Squatter un satellite… Étienne de Massy at DAÏMÕN

Friday evening, while exhausted from an escalating cold, I took a planned-detour on my way home in order to be immersed in beauty. I went to DAÏMÕN, where a compilation of Montreal-based artist, Étienne de Massy‘s work was being screened. From beginning to end I sat with an audience of captivated fans, as de Massy’s work rolled over us, story after story, in a tumbling wave of colour, intermittent melody, narrated poetry and rich visuals.

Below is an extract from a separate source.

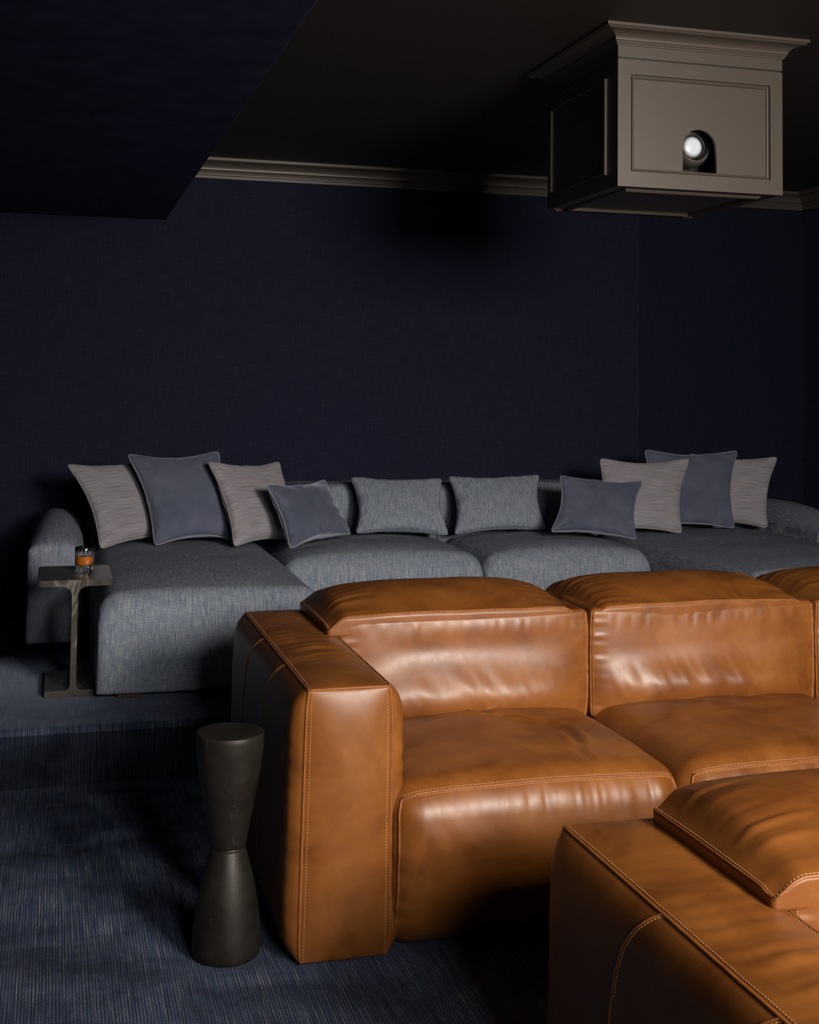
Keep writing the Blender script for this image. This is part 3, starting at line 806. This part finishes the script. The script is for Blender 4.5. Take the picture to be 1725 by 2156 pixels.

Filtered content in the form of de-saturated images and negative exposures seem to be a trademark of this artist’s aesthetic, whose labour intensive series ‘Somnia’ is a complex negotiation of footage edits and re-edits. The pieces provide whispers of what could be a documentary, cutting quickly to the realm of fiction and back again, leaving the audience in a pleasant, almost addictive, dreamlike state of confusion. His work, most certainly pushes his audience to explore sensations of nostalgia, especially with the multiplication and repetition of a visual content, which eventually garners symbolic status as the screening progresses through its motions. The young girl on camera, close-ups of eyes blinking and then cutting to fast-paced journeys, to landscapes of vacant parking lots and some of Montreal’s most bold and dominating architecture form the structure of the work.

I was most moved by ‘Somnia 3‘ which is a collage of concepts and footage that stimulate thoughts of an expanding satellite surveillance culture with hints to iconic instances in cinema that foretell this happening, such as Hal’s omnipresent eye in ‘2001: A Space Odyssey’. De Massy’s curated watchful and flickering gaze casts over forest floors, close encounters with the human body, congested and snowy cityscapes, and gives the illusion of analysed yet lush ‘wilderness’. The still shots are incrementally delayed to log status reports as the location analysis is generated across the screen in the form of ‘programming’esq’ command lines.

In observing the various cultures, cities and countries that blink in and out of de Massy’s work, I am reminded of Marsha Meskimmon’s theory on the cosmopolitan imagination, where the transindividual becomes the narrator of place, by ‘inhabiting a global world’. The artists’ work demonstrates ‘movement, change and multiplicity’ (M.M.) in the quest to anchor a sense of ‘home’ with embedded identity. This quest is noticeable in de Massy’s work but, within the scope of cosmopolitanism, his focus seems to linger on the concept of solitude within space. In doing so, he repeatedly reminds the audience of the fact that solitude is a psychological state; it is an option achieved through choice. Through practice, de Massy seems to take the stance of the voyeur, or the observatory – the man squatting on the satellite reception.

References:

Meskimmon, M. (2010) Contemporary Art and the Cosmopolitan Imagination. Abingdon, Routledge. p.5.